The heart of the strategic indictment (motive is a separate story) is that the admnistration first slow-walked and then mis-timed and undercut its negotiation with the Taliban, which Holbrooke had urged almost from the start. Here's the gist:
All told, it took more than a year of lobbying inside the administration to get the White House to take the idea [of negotiating with the Taliban] seriously. It was close to 18 months after Rubin wrote his first memo that Clinton could finally publicly endorse diplomacy on behalf of the administration, in a February 2011 speech at the Asia Society.

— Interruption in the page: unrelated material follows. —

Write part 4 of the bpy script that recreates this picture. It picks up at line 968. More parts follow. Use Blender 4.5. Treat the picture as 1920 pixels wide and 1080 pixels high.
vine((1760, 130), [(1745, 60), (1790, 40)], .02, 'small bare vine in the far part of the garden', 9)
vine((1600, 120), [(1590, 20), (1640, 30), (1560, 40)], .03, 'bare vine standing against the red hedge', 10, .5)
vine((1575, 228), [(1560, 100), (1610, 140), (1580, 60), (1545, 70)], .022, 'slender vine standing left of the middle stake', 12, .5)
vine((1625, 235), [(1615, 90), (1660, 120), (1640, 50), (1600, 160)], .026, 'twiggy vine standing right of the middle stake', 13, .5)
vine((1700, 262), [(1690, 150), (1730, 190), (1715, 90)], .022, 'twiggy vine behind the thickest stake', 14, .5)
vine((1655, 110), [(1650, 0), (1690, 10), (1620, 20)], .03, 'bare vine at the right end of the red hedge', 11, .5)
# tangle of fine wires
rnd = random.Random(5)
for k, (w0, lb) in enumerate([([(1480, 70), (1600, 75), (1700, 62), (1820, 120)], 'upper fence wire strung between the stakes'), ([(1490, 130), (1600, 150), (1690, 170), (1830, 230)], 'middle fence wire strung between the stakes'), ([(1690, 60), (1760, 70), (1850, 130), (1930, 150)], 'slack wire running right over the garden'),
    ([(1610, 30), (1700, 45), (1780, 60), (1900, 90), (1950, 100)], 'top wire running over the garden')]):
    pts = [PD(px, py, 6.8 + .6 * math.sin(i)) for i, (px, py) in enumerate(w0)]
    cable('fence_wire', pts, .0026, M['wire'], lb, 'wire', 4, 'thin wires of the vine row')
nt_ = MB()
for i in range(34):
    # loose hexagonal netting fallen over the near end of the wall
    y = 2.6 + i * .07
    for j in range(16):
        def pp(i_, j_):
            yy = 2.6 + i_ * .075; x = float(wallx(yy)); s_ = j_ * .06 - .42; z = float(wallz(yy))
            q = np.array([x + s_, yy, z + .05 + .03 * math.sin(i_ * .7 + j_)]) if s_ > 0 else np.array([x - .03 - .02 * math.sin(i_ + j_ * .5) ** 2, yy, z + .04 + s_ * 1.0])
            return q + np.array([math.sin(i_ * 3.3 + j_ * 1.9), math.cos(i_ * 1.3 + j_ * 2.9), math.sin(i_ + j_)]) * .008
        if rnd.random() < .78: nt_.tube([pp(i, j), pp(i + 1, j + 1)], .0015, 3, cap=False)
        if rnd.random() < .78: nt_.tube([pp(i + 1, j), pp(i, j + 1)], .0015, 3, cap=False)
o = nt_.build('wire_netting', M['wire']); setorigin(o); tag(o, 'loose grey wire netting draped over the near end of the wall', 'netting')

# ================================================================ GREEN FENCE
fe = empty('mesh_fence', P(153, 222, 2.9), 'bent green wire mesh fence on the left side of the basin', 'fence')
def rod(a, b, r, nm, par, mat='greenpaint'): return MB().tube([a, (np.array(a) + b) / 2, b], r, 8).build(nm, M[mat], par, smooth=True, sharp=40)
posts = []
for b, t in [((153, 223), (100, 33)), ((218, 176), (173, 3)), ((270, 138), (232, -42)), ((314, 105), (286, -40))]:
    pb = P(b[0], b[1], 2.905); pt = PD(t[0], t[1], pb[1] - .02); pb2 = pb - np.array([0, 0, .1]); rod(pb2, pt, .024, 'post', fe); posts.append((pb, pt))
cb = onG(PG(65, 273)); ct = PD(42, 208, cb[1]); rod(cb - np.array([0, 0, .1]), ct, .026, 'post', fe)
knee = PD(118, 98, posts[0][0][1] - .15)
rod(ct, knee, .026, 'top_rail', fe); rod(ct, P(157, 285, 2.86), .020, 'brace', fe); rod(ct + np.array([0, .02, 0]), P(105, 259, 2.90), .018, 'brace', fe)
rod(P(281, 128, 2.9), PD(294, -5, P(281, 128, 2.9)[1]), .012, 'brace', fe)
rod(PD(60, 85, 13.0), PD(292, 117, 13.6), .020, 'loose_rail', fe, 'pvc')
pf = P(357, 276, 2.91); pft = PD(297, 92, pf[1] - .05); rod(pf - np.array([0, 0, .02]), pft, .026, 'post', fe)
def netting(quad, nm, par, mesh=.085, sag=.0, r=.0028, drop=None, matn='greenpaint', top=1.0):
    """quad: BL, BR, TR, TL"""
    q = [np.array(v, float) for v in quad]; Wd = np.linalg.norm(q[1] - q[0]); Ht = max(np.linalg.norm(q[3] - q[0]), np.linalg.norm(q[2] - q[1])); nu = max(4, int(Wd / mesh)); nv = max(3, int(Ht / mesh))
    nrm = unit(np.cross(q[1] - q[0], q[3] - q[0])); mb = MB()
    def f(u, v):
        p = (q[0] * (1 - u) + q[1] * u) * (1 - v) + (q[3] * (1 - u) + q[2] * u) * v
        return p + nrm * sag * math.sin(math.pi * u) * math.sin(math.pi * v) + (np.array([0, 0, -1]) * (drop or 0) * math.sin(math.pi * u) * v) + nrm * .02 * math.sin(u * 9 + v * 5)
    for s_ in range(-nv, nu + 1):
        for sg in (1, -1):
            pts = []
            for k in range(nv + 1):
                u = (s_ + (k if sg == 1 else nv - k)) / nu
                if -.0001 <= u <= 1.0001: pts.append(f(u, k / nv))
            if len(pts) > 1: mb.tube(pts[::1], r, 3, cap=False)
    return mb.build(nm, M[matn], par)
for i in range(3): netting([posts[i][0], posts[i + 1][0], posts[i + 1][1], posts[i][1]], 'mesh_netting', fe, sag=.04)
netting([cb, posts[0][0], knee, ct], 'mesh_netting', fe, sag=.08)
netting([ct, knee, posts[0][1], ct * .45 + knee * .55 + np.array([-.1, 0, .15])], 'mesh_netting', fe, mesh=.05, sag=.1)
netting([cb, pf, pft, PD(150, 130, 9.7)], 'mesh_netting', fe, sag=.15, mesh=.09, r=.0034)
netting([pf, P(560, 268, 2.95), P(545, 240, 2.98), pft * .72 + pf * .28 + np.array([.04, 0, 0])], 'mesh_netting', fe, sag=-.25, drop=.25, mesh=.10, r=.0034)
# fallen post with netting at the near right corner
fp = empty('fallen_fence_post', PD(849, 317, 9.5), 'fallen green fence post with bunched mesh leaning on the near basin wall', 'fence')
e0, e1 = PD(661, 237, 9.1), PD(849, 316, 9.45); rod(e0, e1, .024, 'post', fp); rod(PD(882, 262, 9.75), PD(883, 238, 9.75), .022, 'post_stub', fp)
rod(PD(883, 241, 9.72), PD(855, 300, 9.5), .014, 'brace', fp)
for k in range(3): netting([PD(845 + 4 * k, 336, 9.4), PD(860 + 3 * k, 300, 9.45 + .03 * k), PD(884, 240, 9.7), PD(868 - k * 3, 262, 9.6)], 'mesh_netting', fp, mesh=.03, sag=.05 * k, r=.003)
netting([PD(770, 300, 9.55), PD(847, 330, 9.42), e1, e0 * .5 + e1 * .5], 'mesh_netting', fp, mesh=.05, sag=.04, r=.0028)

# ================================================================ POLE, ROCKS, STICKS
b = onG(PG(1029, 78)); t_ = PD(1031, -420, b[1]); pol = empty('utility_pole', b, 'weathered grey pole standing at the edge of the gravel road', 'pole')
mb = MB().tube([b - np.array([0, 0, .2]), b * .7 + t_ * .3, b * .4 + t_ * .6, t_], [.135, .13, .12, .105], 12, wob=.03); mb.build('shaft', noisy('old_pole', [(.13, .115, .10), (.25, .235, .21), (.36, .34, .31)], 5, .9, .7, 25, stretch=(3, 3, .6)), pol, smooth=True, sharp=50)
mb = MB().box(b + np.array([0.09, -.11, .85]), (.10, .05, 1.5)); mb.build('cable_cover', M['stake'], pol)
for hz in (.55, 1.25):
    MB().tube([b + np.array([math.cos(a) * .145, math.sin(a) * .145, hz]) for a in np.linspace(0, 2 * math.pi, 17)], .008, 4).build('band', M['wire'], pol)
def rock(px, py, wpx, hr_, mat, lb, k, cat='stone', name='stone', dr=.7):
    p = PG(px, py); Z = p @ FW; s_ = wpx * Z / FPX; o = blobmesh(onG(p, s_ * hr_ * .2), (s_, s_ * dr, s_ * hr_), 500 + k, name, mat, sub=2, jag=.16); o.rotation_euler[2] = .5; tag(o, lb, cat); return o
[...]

The Obama administration's approach to reconciliation, however, is not exactly what Holbrooke had in mind for a diplomatic end to the war. Holbrooke thought that the United States would enjoy its strongest leverage if it negotiated with the Taliban when the country had the maximum number of troops on the ground in Afghanistan. He had not favored the Afghanistan surge, but once the troops were there, he thought the president should use the show of force to get to a diplomatic solution.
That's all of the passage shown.